SAVING ENERGY COSTS VIA FOLIAGE

'Green curtains' helping to keep buildings cool


By AYUMI KAWAGUCHI

TOKUSHIMA (Kyodo) An elementary school in Itabashi Ward, Tokyo, is taking part in an experiment to grow plants covering its outer walls as a way to beat the heat.

Sixth-graders tend the plant bed during breaks from class, checking the progress of cucumbers and dishcloth gourds whose stems extend over a net stretching from the ground to the third floor.

The students at Takashima No. 5 Elementary School have been keeping an eye on the garden plants since the school year started in April.
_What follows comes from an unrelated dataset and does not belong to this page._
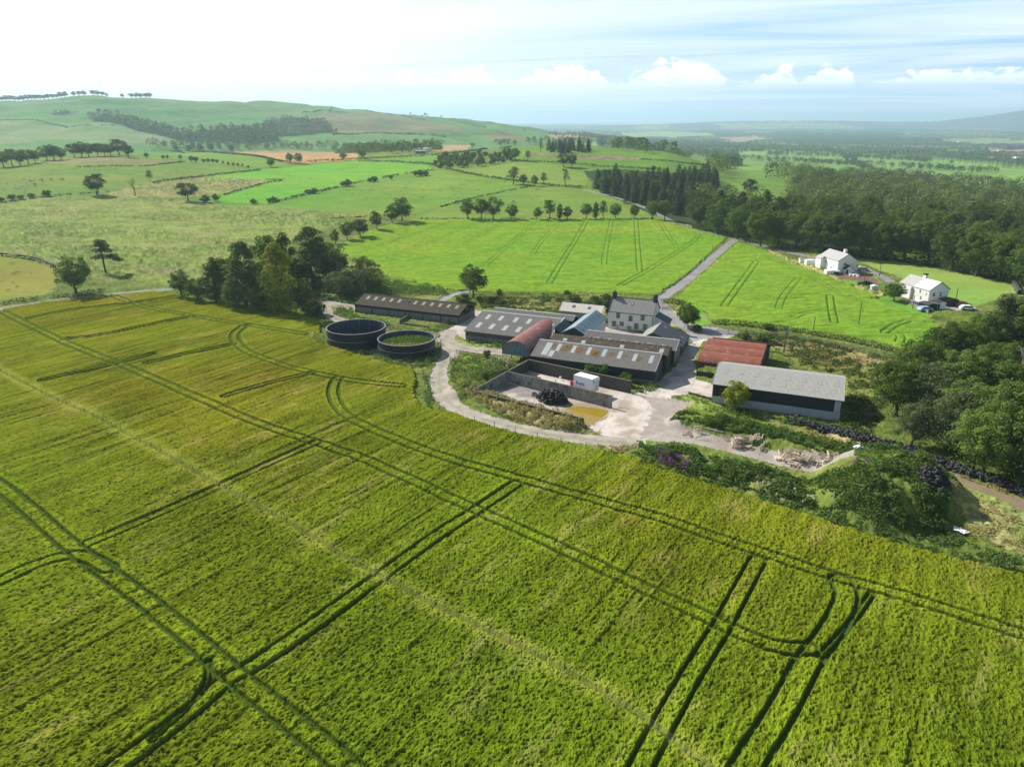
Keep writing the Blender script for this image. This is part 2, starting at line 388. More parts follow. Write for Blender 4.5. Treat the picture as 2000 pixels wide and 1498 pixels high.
# ---- outlines, picked off the ground, painter's order: class, colour, outline, raggedness in metres
AREA = [
 (PAST, D(.15, .225, .055), [(-400, 330), (0, 322), (100, 318), (200, 305), (330, 297), (480, 299), (700, 312), (840, 305), (1000, 285), (1130, 283), (1300, 293), (1390, 300), (1420, 340), (1500, 330), (1560, 380), (1400, 440), (820, 430), (650, 480), (300, 400), (-400, 430)], 2),
 # fields on the rise, left
 (PAST, D(.15, .25, .05), [(300, 302), (330, 297), (470, 299), (560, 318), (500, 330), (430, 318), (330, 318), (270, 305)], 1),
 (PAST, D(.21, .205, .10), [(80, 318), (130, 308), (200, 307), (280, 312), (360, 316), (270, 327), (180, 323)], 3),
 (PAST, D(.17, .235, .06), [(-300, 392), (0, 388), (0, 350), (120, 340), (350, 320), (480, 328), (510, 333), (420, 345), (300, 358), (200, 375), (100, 385)], 2),
 (RUSH, D(.25, .255, .075), [(200, 383), (240, 368), (290, 358), (400, 346), (520, 352), (515, 359), (470, 370), (425, 381), (390, 385), (300, 388), (230, 388)], 3),
 (PAST, D(.165, .34, .05), [(400, 345), (500, 333), (610, 322), (700, 314), (830, 317), (845, 332), (800, 338), (700, 357), (620, 374), (525, 398), (430, 395), (420, 382), (470, 371), (515, 359), (520, 352)], 1),
 (PAST, D(.14, .28, .055), [(720, 311), (840, 303), (860, 312), (830, 321), (760, 316)], 1),
 (PAST, D(.16, .265, .055), [(520, 401), (620, 376), (700, 359), (800, 340), (850, 333), (930, 345), (1010, 358), (1022, 366), (940, 382), (860, 402), (810, 417), (740, 416), (680, 417)], 1),
 (PAST, D(.165, .25, .06), [(820, 428), (860, 404), (940, 384), (1022, 368), (1090, 366), (1150, 370), (1210, 392), (1260, 410), (1340, 428), (1300, 430)], 1),
 (PAST, D(.185, .265, .07), [(880, 332), (960, 322), (1010, 316), (1100, 325), (1160, 330), (1145, 362), (1080, 365), (1000, 355), (940, 343)], 1),
 (PAST, D(.14, .23, .05), [(1010, 315), (1080, 300), (1200, 305), (1310, 320), (1290, 330), (1160, 322), (1060, 316)], 1),
 (PAST, D(.15, .25, .055), [(1200, 304), (1280, 299), (1380, 312), (1390, 322), (1300, 322)], 1),
 (PAST, D(.15, .245, .055), [(1010, 292), (1130, 291), (1200, 303), (1080, 300), (1010, 306)], 1),
 (RUSH, D(.24, .19, .10), [(1020, 298), (1080, 302), (1180, 305), (1260, 309), (1240, 314), (1120, 311), (1030, 305)], 3),
 (PAST, D(.15, .22, .055), [(850, 301), (930, 292), (1000, 288), (1000, 300), (940, 308), (880, 308)], 1),
 (STUB, c_stub, [(455, 296), (560, 293), (660, 298), (700, 304), (692, 313), (600, 319), (560, 318), (500, 304)], 1),
 (STUB, c_stub * 1.05, [(812, 290), (870, 284), (925, 282), (915, 288), (880, 295), (840, 297)], 1),
 (STUB, D(.46, .28, .17), [(1068, 264), (1120, 264), (1172, 271), (1163, 281), (1110, 275)], 2),
 (STUB, D(.40, .27, .17), [(1174, 273), (1240, 278), (1290, 281), (1240, 285), (1172, 282)], 2),
 # hill fields
 (HILL, D(.17, .27, .09), [(0, 229), (63, 232), (224, 244), (200, 247), (115, 245), (70, 236), (0, 236)], 5),
 (HILL, D(.20, .25, .11), [(0, 238), (60, 237), (115, 247), (224, 247), (315, 269), (336, 278), (245, 281), (105, 273), (35, 281), (-100, 290), (-100, 238)], 5),
 (HILL, D(.25, .22, .14), [(300, 268), (340, 279), (365, 282), (330, 284), (290, 280)], 5),
 (HILL, D(.14, .26, .09), [(545, 270), (650, 265), (800, 262), (900, 275), (960, 283), (820, 285), (700, 285), (560, 280)], 5),
 (HILL, D(.21, .21, .11), [(600, 222), (740, 221), (860, 240), (915, 262), (650, 265), (600, 250)], 8),
 (HILL, D(.13, .25, .08), [(915, 247), (990, 252), (1050, 262), (1010, 276), (920, 270), (925, 255)], 5),
 (HILL, D(.21, .19, .10), [(925, 255), (1010, 264), (1030, 276), (960, 272)], 5),
 (WOOD, D(.035, .055, .03), [(175, 232), (200, 222), (230, 228), (290, 243), (350, 262), (385, 258), (430, 252), (530, 252), (545, 275), (500, 282), (400, 278), (350, 275), (300, 262), (240, 245)], 6),
 (WOOD, D(.05, .07, .035), [(515, 236), (560, 228), (600, 230), (650, 250), (655, 262), (620, 262), (545, 268), (520, 252)], 9),
 (HILL, D(.10, .125, .055), [(100, 220), (150, 217), (155, 224), (110, 226)], 6),
 # lowland clearings
 (PLAIN, D(.26, .34, .12), [(1205, 262), (1290, 258), (1380, 262), (1400, 268), (1300, 272), (1230, 270)], 4),
 (PLAIN, D(.34, .25, .15), [(1390, 270), (1470, 268), (1510, 276), (1440, 281)], 4),
 (PLAIN, D(.20, .27, .10), [(1810, 278), (1900, 272), (2000, 276), (2000, 286), (1900, 286)], 4),
 (PLAIN, D(.33, .22, .16), [(1925, 295), (2000, 291), (2060, 300), (2000, 305), (1930, 303)], 4),
 (PLAIN, D(.30, .21, .17), [(1900, 305), (1990, 307), (2080, 318), (2000, 323), (1930, 318)], 5),
 (PAST, D(.18, .27, .08), [(1460, 302), (1560, 302), (1620, 312), (1700, 318), (1830, 322), (1850, 330), (1700, 328), (1560, 318), (1470, 310)], 3),
 (PAST, D(.17, .27, .07), [(1740, 312), (1830, 320), (2000, 330), (2000, 345), (1850, 340), (1760, 326)], 3),
 (PAST, D(.20, .29, .08), [(1860, 345), (1960, 348), (1990, 356), (1900, 358), (1850, 352)], 3),
 (PAST, D(.22, .30, .09), [(1880, 378), (1935, 384), (1940, 393), (1890, 392)], 3),
 # woods to the right
 (WOOD, D(.05, .075, .03), [(1140, 335), (1200, 330), (1340, 340), (1372, 360), (1372, 395), (1430, 405), (1500, 415), (1535, 400), (1545, 352), (1700, 350), (2100, 385), (2400, 440), (2400, 560), (2050, 562), (1900, 540), (1790, 520), (1700, 503), (1570, 486), (1450, 462), (1360, 442), (1300, 428), (1240, 404), (1180, 380)], 3),
 (PAST, D(.16, .26, .065), [(1372, 392), (1380, 360), (1440, 352), (1530, 352), (1540, 380), (1530, 412), (1490, 410), (1430, 402)], 2),
 (PAST, D(.16, .26, .065), [(1450, 335), (1490, 338), (1500, 350), (1470, 352)], 2),
 (PAST, D(.16, .28, .06), [(1740, 496), (1800, 490), (1840, 500), (1840, 516), (1780, 516)], 2),
 (PAST, D(.20, .31, .075), [(1440, 300), (1640, 306), (1860, 318), (2010, 334), (2010, 362), (1840, 354), (1560, 340), (1450, 332)], 2),
 # the rushy slope left, then the ground round the farm
 (RUSH, c_rush, [(-500, 400), (0, 389), (100, 386), (200, 383), (330, 389), (420, 402), (520, 404), (600, 411), (680, 419), (730, 421), (690, 445), (640, 470), (560, 500), (420, 560), (320, 565), (240, 540), (130, 520), (60, 505), (-500, 500)], 2),
 (ROUGH, c_rough, [(-600, 498), (60, 505), (130, 518), (240, 540), (320, 560), (430, 540), (600, 460), (700, 425), (800, 428), (1290, 430), (1440, 462), (1560, 488), (1700, 505), (2000, 560), (2600, 640), (2600, 1400), ('w', 200, 20), (2000, 1130), (1500, 1000), (900, 860), (640, 700), (300, 585), (-500, 640)], 1.5),
 (STUB, D(.215, .215, .055), [(-500, 500), (0, 500), (60, 508), (105, 522), (112, 548), (105, 570), (60, 583), (0, 588), (-500, 610)], 1.5),
 (MEADOW, c_mead, [(655, 487), (700, 462), (760, 440), (820, 430), (900, 430), (1100, 431), (1290, 431), (1345, 441), (1418, 466), (1402, 482), (1345, 535), (1284, 578), (1240, 576), (1100, 574), (1000, 572), (930, 572), (890, 569), (800, 560), (765, 545), (740, 525), (700, 508), (665, 495)], .8),
 (MEADOW, c_mead, [(1442, 474), (1500, 492), (1560, 517), (1650, 552), (1740, 587), (1812, 620), (1860, 660), (1800, 692), (1700, 668), (1600, 653), (1500, 640), (1400, 634), (1372, 604), (1322, 584), (1380, 532)], .8),
 (RUSH, D(.36, .34, .12), [(1500, 487), (1560, 512), (1650, 548), (1745, 582), (1820, 618), (1812, 624), (1740, 591), (1650, 556), (1560, 520), (1500, 495)], .7),
 (PAST, D(.25, .33, .10), [(1665, 507), (1760, 512), (1900, 540), (1975, 550), (1985, 572), (1900, 600), (1860, 590), (1800, 556), (1720, 530)], 1),
 (PAST, D(.23, .31, .09), [(1978, 545), (2300, 580), (2300, 640), (2000, 600)], 1),
 (PAST, D(.16, .30, .06), [(1700, 585), (1735, 576), (1780, 600), (1830, 612), (1800, 618), (1750, 603)], .7),
 (DIRT, c_soil, [(1633, 536), (1690, 536), (1712, 546), (1720, 556), (1680, 552), (1640, 545)], .5),
 (PAST, D(.16, .30, .05), [(1640, 545), (1690, 551), (1680, 560), (1650, 555)], .4),
 (GRAVEL, c_grav * 1.1, [(1668, 520), (1690, 522), (1695, 532), (1668, 534)], .4),
 (GRAVEL, c_grav, [(1838, 596), (1875, 590), (1895, 600), (1880, 608), (1840, 606)], .4),
 # dry and bright patches in the rough grass
 (ROUGH, D(.30, .25, .12), [(1425, 650), (1500, 655), (1600, 675), (1740, 702), (1760, 715), (1640, 712), (1560, 700), (1500, 680)], 1.5),
 (ROUGH, D(.19, .24, .05), [(1540, 700), (1640, 712), (1740, 720), (1700, 820), (1650, 800), (1650, 735), (1560, 715)], 1.5),
 (ROUGH, D(.22, .24, .08), [(940, 585), (1100, 590), (1180, 600), (1090, 612), (930, 600)], 1.5),
 (ROUGH, D(.20, .33, .04), [(885, 665), (980, 678), (980, 682), (900, 674), (870, 660)], .4),
 (ROUGH, D(.20, .30, .05), [(880, 700), (920, 695), (960, 715), (930, 745), (900, 765), (870, 740)], .8),
 (ROUGH, D(.36, .33, .14), [(905, 770), (945, 770), (1140, 820), (1140, 838), (1040, 830), (960, 800)], .6),
 (ROUGH, D(.44, .34, .17), [(1170, 866), (1240, 870), (1290, 850), (1270, 880), (1200, 885)], .5),
 (ROUGH, D(.16, .23, .05), [(1240, 850), (1290, 845), (1330, 862), (1300, 870), (1250, 880)], .5),
 (ROUGH, D(.22, .29, .06), [(1335, 775), (1360, 762), (1410, 790), (1400, 805), (1345, 800)], .5),
 (ROUGH, D(.38, .31, .15), [(1610, 835), (1700, 860), (1690, 875), (1620, 860)], .8),
 (ROUGH, D(.24, .33, .08), [(1790, 915), (1850, 935), (2100, 1020), (2100, 1060), (1900, 1000), (1820, 950)], .8),
 (ROUGH, D(.34, .34, .13), [(1850, 960), (1950, 985), (2000, 1050), (2000, 1085), (1930, 1060), (1880, 1010), (1845, 985)], 1.0),
 (ROUGH, D(.20, .26, .07), [(1960, 990), (2100, 1030), (2100, 1120), (2000, 1100), (1980, 1040)], 1),
 (ROUGH, D(.16, .36, .04), [(1340, 590), (1372, 606), (1390, 630), (1370, 640), (1330, 612)], .5),
 (ROUGH, D(.30, .36, .09), [(1290, 605), (1335, 600), (1345, 625), (1350, 640), (1310, 640), (1295, 625)], .4),
 # the barley
 (BARLEY, c_barley, [(-600, 690), (0, 609), (100, 592), (210, 580), (300, 572), (340, 578), (400, 593), (470, 599), (570, 613), (622, 631), (628, 658), (648, 680), (700, 697), (760, 714), (806, 724), (812, 745), (808, 780), (825, 800), (880, 812), (960, 838), (1050, 861), (1130, 878), (1200, 890), (1260, 913), (1350, 942), (1450, 972), (1550, 1003), (1650, 1037), (1750, 1068), (1850, 1094), (2000, 1128), (2600, 1300), ('w', 120, -40), ('w', -120, -40), (-600, 3000)], .5),
]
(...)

Itabashi Ward is regarded as an "advanced" locality in a growing "green curtain" movement aimed at setting up nets outside school buildings, public facilities and homes to grow plants. The idea is to block the sun in the summer and keep rooms cool, holding down the use of air conditioners to save energy.

The movement is proving its worth this summer, with Japan seeing a stretch of record-breaking heat.

About 50 schools and a smattering of public facilities in Itabashi Ward are taking part in the movement championed by Takashima schoolteacher Ruriko Kikumoto, 49, which she initiated while teaching at another school in 2002. She got the idea from growing morning glories at home.

"I spent the summer (growing the flowers for shade) almost without using air conditioning," she said.

Kikumoto describes the savings on her electricity bill as "friendly to my wallet."

She also points out that green curtains do not impose a burden on the environment.

Such efforts are spreading. More than 130 elementary and junior high schools in Kyoto are taking part in the green curtain movement.

Yuji Suzuki, head of the nonprofit organization Midori no Kaaten Oendan (Green Curtain Support Group), said the drive can really take off once children "bring it back home." Suzuki's group is striving to popularize the movement centering on schools.

To cut air conditioning bills, officials in Kamiita, Tokushima Prefecture, covered the exterior of the ground floor of City Hall last year with a 45-meter-wide net bearing "goya" vegetables, akin to bitter cucumbers, which are part of Okinawan cuisine.

"It looked cool in its appearance," said Toshiyo Tamura, 57, of the town's general affairs division. Supporters in the prefecture launched a network this year to promote the green curtain drive.

Meanwhile, Minami Ward in Yokohama plans to hold a photo contest on green curtains covering homes.

Green curtains are not only refreshing and cool because they block the sun but also because the water that collects on the leaves reduces the surrounding heat as it evaporates.

Kenichi Narita, a professor of environmental engineering at Nippon Institute of Technology, studied the difference in room temperature caused by the presence or absence of green curtains in a Tokyo elementary school room last year.

He found a temperature difference of 1 degree when the windows of the room were open but found a maximum disparity of 4 degrees when the windows were closed. He also learned that the difference in "reasonable temperatures" rose to a maximum of 6 degrees because the sun warmed the room's floor and walls and prevented the heat from being discharged.